Teach this traditional rhyme:
The turkey is a funny bird, It’s head goes bobble – bobble; And all he knows is just one word… Gobble, gobble, gobble! Traditional
- November Preschool Activities: Math, Thinking Skills
Using red and green apples or red and green apple cut-outs, let the children see how man patterns they can come up with. For example, they could arrange the apples in a red, green, red, green sequence or red, green, green, red sequence. Whenever the pattern is finished, ask they what would come next if they had more apples.

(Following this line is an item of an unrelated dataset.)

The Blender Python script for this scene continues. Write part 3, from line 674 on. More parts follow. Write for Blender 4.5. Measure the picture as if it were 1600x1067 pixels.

- November Preschool Activities: Math, Shapes
Have the children bring in an oatmeal box or any can with a lid. Show them how the oatmeal box is the shape of a cylinder. Then, during arts and crafts time, make a Native American drum. Cover the cylinder with brown construction paper. Let the children draw or paint different Native American symbols all around it. Put the lid on the can. Cover the lid with a circle cut from a paper bag or construction paper that has been cut 2” larger than the circle of the lid. Drape the circle over the lid and secure around the oatmeal box with a rubber band.
- Math, Counting:
Introduce the number 11 and show everyone how to count to 11. Make a noodle necklace using dried pasta and a piece of string, ribbon, or yarn. Reinforce the letter N and that the word “noodles” starts with the letter N. Then, let the children string on 11 noodles. When they are finished, tie the ends together. You can let them paint the noodles first.
- November Preschool Activities: Coordination and Movement
Play the “Hokey,Pokey.” Children can practice following directions, using right and left, and using the appropriate body part.
- November Preschool Activities: Social Skills
Teach the children about the importance of being able to say “I’m sorry” when they hurt someone’s feelings, break something, or disobey a rule. It is important that children feel remorse and learn to show that they are remorseful by saying the words “I’m sorry.”